**TASK TO CARRY OUT**
Begin the copy with the line that contains "Build this scene" and end it with the line that contains "return ((px - 540) / 1000.0 * d, d, z)". Print these lines exactly and omit all pictures.

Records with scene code
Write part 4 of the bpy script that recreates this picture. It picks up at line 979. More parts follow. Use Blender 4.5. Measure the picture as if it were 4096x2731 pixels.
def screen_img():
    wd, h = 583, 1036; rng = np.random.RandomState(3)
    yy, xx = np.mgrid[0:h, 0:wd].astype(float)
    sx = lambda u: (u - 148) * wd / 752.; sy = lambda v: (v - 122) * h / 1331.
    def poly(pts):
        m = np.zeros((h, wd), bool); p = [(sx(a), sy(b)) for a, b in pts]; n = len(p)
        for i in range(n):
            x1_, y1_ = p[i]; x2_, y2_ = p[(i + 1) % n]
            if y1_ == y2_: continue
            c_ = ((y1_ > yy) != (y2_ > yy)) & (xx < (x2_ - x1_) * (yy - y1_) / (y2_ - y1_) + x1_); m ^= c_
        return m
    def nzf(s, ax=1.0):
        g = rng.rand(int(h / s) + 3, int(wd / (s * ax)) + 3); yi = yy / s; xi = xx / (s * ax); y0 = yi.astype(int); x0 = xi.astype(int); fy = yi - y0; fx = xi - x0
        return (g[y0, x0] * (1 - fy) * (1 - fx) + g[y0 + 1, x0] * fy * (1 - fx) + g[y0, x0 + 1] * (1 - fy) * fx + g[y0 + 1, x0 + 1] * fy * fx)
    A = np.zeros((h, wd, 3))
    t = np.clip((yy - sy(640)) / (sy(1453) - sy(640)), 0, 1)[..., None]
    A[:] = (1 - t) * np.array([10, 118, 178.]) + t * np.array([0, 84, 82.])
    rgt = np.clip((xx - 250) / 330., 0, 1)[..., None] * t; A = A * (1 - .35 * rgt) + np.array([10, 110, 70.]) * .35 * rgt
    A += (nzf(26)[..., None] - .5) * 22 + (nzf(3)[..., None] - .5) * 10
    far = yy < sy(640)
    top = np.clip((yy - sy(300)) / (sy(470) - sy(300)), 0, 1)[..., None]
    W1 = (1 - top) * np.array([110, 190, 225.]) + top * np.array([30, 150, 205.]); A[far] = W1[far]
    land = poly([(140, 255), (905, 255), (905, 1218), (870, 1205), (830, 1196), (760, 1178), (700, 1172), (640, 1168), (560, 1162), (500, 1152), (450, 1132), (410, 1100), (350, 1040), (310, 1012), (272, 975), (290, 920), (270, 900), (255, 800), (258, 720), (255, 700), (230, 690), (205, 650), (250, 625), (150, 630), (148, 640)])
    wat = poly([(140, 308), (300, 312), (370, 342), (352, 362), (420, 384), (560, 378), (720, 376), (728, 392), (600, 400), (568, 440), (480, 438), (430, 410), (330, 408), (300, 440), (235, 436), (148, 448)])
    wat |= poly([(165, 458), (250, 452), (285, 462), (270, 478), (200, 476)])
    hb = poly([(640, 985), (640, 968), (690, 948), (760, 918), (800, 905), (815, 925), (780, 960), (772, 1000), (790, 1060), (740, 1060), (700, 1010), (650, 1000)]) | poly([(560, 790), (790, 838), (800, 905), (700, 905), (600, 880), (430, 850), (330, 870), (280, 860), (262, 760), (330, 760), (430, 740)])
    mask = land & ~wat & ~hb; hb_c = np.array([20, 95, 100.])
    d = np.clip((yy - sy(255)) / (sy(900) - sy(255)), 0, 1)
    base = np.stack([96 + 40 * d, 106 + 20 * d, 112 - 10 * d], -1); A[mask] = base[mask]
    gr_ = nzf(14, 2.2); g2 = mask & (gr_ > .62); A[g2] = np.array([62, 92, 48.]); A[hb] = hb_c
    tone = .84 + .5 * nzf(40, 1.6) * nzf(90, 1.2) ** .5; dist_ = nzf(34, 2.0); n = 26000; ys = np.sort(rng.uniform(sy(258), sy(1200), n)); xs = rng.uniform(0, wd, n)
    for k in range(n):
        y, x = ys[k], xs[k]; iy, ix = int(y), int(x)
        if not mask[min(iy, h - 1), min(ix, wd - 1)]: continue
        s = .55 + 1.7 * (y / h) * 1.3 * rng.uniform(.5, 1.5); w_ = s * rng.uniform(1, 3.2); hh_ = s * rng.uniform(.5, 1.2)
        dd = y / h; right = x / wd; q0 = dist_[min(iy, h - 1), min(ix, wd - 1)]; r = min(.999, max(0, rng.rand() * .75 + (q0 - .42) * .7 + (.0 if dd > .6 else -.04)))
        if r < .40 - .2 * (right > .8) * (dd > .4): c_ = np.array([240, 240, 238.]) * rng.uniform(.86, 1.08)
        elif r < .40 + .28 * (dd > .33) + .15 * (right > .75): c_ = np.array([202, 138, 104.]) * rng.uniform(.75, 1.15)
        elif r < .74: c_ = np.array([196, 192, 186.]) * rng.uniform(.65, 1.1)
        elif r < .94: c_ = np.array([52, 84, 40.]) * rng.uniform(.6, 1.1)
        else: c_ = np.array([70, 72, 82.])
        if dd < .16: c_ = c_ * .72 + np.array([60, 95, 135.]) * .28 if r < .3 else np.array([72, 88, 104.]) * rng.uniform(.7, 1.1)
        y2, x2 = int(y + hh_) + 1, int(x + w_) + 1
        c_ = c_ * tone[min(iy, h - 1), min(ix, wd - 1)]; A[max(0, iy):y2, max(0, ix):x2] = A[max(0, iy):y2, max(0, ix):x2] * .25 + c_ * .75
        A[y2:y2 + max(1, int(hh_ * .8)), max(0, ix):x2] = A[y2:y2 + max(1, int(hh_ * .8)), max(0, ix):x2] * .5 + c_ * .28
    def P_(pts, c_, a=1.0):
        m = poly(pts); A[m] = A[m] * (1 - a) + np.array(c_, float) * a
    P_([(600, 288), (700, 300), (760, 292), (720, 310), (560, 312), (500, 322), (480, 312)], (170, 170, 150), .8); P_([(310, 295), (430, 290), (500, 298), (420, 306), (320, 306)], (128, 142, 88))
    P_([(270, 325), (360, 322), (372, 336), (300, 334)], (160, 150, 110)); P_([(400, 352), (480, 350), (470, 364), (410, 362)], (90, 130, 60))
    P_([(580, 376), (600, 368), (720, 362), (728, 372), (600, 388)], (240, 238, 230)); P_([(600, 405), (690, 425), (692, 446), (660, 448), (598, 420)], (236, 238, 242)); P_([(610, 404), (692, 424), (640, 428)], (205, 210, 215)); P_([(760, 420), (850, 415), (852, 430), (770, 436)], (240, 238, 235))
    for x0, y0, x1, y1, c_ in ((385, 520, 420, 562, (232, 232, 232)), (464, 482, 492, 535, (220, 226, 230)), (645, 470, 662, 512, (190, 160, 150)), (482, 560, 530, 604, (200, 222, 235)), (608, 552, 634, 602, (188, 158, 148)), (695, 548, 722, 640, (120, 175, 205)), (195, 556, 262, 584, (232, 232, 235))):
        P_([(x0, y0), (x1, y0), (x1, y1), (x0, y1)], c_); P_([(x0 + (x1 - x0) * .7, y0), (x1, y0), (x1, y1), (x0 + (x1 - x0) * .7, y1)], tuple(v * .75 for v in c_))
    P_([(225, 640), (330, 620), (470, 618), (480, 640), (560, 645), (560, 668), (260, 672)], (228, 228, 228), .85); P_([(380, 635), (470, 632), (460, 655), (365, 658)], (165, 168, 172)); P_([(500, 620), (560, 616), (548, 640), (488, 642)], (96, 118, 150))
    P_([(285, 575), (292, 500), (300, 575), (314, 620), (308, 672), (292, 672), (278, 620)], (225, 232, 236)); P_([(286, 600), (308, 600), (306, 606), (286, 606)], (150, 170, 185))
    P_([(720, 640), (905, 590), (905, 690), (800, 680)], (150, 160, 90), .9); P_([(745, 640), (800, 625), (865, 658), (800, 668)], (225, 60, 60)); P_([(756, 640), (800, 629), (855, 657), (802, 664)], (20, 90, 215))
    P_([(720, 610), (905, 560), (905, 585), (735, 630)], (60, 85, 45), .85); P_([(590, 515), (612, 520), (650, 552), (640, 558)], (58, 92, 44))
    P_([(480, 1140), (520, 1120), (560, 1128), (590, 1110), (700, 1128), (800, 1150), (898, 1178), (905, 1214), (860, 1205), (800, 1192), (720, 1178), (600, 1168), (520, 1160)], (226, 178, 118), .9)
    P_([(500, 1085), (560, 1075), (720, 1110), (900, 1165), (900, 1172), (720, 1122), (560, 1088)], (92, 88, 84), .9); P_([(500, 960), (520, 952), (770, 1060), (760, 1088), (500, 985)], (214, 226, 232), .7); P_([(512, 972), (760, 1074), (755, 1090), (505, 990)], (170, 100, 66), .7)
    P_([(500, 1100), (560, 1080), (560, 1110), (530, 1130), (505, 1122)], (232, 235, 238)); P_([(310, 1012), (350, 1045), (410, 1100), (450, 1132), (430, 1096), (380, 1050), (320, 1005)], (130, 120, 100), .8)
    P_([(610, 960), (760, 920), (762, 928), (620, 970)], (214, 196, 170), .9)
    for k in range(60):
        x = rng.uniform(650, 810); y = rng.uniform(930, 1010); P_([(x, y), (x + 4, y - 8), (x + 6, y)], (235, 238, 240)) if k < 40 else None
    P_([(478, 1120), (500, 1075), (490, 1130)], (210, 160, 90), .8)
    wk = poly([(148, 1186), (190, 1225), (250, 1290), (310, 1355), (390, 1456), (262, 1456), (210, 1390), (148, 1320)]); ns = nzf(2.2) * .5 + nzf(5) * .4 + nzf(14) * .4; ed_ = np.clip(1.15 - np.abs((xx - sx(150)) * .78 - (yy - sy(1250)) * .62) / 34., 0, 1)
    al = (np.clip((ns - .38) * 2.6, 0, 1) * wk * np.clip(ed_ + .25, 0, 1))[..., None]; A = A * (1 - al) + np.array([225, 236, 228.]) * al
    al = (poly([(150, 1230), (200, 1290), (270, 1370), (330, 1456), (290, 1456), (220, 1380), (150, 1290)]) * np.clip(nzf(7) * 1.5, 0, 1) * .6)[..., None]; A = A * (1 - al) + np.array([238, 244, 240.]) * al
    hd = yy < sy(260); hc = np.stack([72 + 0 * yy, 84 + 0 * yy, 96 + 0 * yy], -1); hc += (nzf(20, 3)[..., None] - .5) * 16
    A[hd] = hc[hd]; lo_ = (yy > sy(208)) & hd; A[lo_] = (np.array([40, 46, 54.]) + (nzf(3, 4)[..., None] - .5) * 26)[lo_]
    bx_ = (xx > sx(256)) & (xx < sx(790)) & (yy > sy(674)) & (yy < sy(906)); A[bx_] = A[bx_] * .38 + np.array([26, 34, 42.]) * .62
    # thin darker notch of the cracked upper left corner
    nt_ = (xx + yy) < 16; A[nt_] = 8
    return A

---

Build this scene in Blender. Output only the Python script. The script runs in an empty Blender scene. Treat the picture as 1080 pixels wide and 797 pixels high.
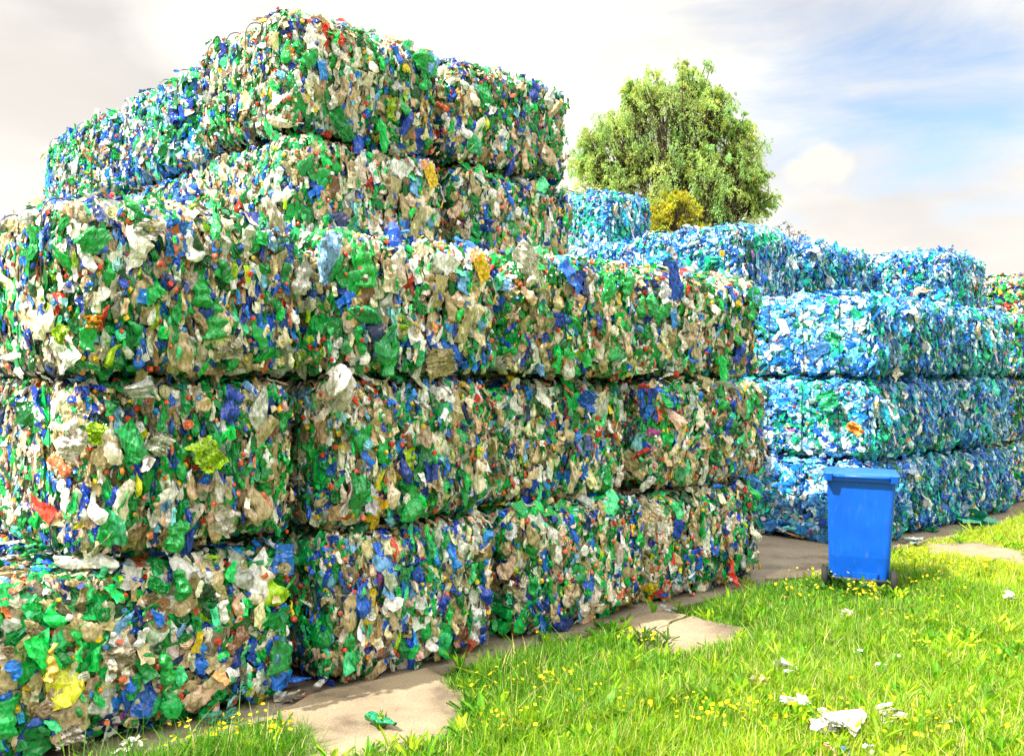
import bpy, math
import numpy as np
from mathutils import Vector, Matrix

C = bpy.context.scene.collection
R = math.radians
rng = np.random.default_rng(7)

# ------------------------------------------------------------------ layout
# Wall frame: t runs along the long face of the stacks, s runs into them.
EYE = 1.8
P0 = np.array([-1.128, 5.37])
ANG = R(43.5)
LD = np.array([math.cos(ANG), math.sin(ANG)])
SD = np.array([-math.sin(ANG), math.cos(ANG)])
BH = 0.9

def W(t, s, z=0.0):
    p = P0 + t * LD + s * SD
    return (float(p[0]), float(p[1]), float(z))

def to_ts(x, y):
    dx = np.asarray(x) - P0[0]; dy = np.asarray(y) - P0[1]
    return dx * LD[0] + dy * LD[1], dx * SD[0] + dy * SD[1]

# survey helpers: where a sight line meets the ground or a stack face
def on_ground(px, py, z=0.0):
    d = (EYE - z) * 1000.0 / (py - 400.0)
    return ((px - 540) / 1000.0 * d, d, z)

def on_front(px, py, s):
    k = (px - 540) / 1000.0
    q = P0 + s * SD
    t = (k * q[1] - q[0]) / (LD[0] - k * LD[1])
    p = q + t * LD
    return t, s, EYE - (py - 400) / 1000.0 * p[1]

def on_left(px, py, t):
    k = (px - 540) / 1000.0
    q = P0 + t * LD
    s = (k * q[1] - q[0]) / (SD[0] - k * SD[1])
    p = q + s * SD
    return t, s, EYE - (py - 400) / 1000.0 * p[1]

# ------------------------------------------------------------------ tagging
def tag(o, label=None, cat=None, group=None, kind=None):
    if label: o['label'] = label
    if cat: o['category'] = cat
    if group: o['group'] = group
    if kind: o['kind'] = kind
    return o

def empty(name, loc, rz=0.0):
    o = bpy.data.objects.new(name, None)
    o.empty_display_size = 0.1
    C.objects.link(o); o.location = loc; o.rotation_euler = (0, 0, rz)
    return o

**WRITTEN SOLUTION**
Build this scene in Blender. Output only the Python script. The script runs in an empty Blender scene. Treat the picture as 1080 pixels wide and 797 pixels high.
import bpy, math
import numpy as np
from mathutils import Vector, Matrix

C = bpy.context.scene.collection
R = math.radians
rng = np.random.default_rng(7)

# ------------------------------------------------------------------ layout
# Wall frame: t runs along the long face of the stacks, s runs into them.
EYE = 1.8
P0 = np.array([-1.128, 5.37])
ANG = R(43.5)
LD = np.array([math.cos(ANG), math.sin(ANG)])
SD = np.array([-math.sin(ANG), math.cos(ANG)])
BH = 0.9

def W(t, s, z=0.0):
    p = P0 + t * LD + s * SD
    return (float(p[0]), float(p[1]), float(z))

def to_ts(x, y):
    dx = np.asarray(x) - P0[0]; dy = np.asarray(y) - P0[1]
    return dx * LD[0] + dy * LD[1], dx * SD[0] + dy * SD[1]

# survey helpers: where a sight line meets the ground or a stack face
def on_ground(px, py, z=0.0):
    d = (EYE - z) * 1000.0 / (py - 400.0)
    return ((px - 540) / 1000.0 * d, d, z)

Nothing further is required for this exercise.